HARRISBURG — A Republican state lawmaker who fears injection wells used to dispose natural-gas drilling waste may trigger earthquakes and imperil Pennsylvania’s water supply wants to halt the practice until additional studies are conducted.

The move by freshman Rep. Cris Dush, of Indiana County, comes on the heels of a U.S. Geological Survey report linking injection wells to earthquakes in five states, including Ohio — where much of Pennsylvania’s fracking waste is mechanically thrust thousands of feet underground. Critics worry that the waste might leak from the well shafts on the way down. And there is increasing evidence that the pressure from pumping waste into the rock is contributing to a spike in earthquake activity across the country.

Dush’s idea also comes as Pennsylvania’s use of injection wells slowly picks up speed as natural-gas drilling companies seek ways to eliminate the millions of gallons of wastewater remaining after wells are fracked.

Pennsylvania drillers in 2014 got rid of 147 million gallons of briny, polluted water by injecting it into disposal wells — mostly in Ohio disposal wells. State Department of Environmental Protection records show that wastewater from fracked wells in 25 Pennsylvania counties went to 45 injection disposal wells in 2014. Only three of those wells were in Pennsylvania — in Warren, Clearfield and Somerset counties.

Those living in Youngstown, Ohio, in December 2011 got a jolt when the ground began to tremble from a magnitude-4 earthquake linked to an injection well that was disposing natural-gas drilling waste.

Between 1973–2008, an average of 21 earthquakes of magnitude-3 and larger hit the central and eastern United States per year, the USGS found.

This rate jumped to an average of 99 earthquakes magnitude-3 or higher per year in 2009–2013.

And it’s getting worse.

In 2014, there were 659 earthquakes measured as magnitude-3 or higher in the central and eastern United States.

Earthquakes in the magnitude-3 to 4 range are large enough to be felt by people, but small enough to cause significant damage.

But Dush, the Indiana lawmaker, notes that earthquake concerns are just one of the reasons that Pennsylvanians need to take a second look at injection wells. There are environmental concerns, chiefly with the potential threat to drinking water supplies, he said.

In Pennsylvania, the federal government takes the lead on oversight of injection wells. But DEP must sign off on the well permit.

There are four new injection well plans approved by the federal Environmental Protection Agency, but still awaiting the blessing of state regulators. That includes an injection well proposed by PGE in Indiana County that was initially approved by state and federal regulators. But last month the state DEP yanked the permit after complaints from neighbors.

The controversy in Indiana County helped convince Dush that Pennsylvania needs to hit the pause button on the expansion of injection wells.

“I’ve been listening to people on both sides and in four months, I don’t think I’ve gotten enough information,” he said. “I don’t think the public is informed enough either.”

Dush said he’s not opposed to the growth of the natural-gas industry. But there might be better ways to dispose of the waste.
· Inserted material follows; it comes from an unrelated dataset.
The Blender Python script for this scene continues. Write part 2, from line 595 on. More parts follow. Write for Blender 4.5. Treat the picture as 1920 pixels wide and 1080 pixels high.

The drilling industry already estimates that as much as 90 percent of the wastewater is reused. Dush said that type of water recycling is probably a better option than pumping the waste into injection wells.

Opposition to the Indiana County injection well has been led by the East Run Hellbenders Society, a group founded by 71-year-old Judy Wanchisn.

The group’s name is an homage to the secretive amphibian that lives in the Little Mahoning Watershed, the area in which PGE hopes to operate its disposal well.

Wanchisn said she learned off the proposed well when a former township supervisor gave her a public notice about the plan.

“It kind of fell in my lap and I couldn’t let it go,” she said.

Wanchisn said she became alarmed when she read Propublica reporting about other problems with injection wells. The investigative website examined government records and found that 1 of 6 injection wells checked between 2007 and 2010 had been cited for well integrity violations.

Concerns about what’s underground were only aggravated by concerns about problems above ground, she said. The Indiana County site is accessible only by traveling winding country roads, leading to worries that trucks will crash and spill their loads into environmentally-significant waterways, she said.

“It’s just not a good place for an injection well,” she said.

Wanchisn pointed to the state Clean Streams Law in making her successful appeal to get DEP to pull the permit.

The state environmental agency had never examined injection well permits through the prism of the Clean Stream Law before, said DEP spokeswoman Amanda Witman.

When Wanchisn’s group made their case, “in an abundance of caution DEP rescinded the permit,” Witman said.

A spokeswoman for PGE said the company would not comment because of pending litigation in the dispute. The company sued after the East Run Hellbenders Society convinced the Grant Township supervisors to pass a local ordinance banning injection wells. Arguments in that case were supposed to take place later this month, but the judge postponed that hearing after DEP pulled the permit for the well.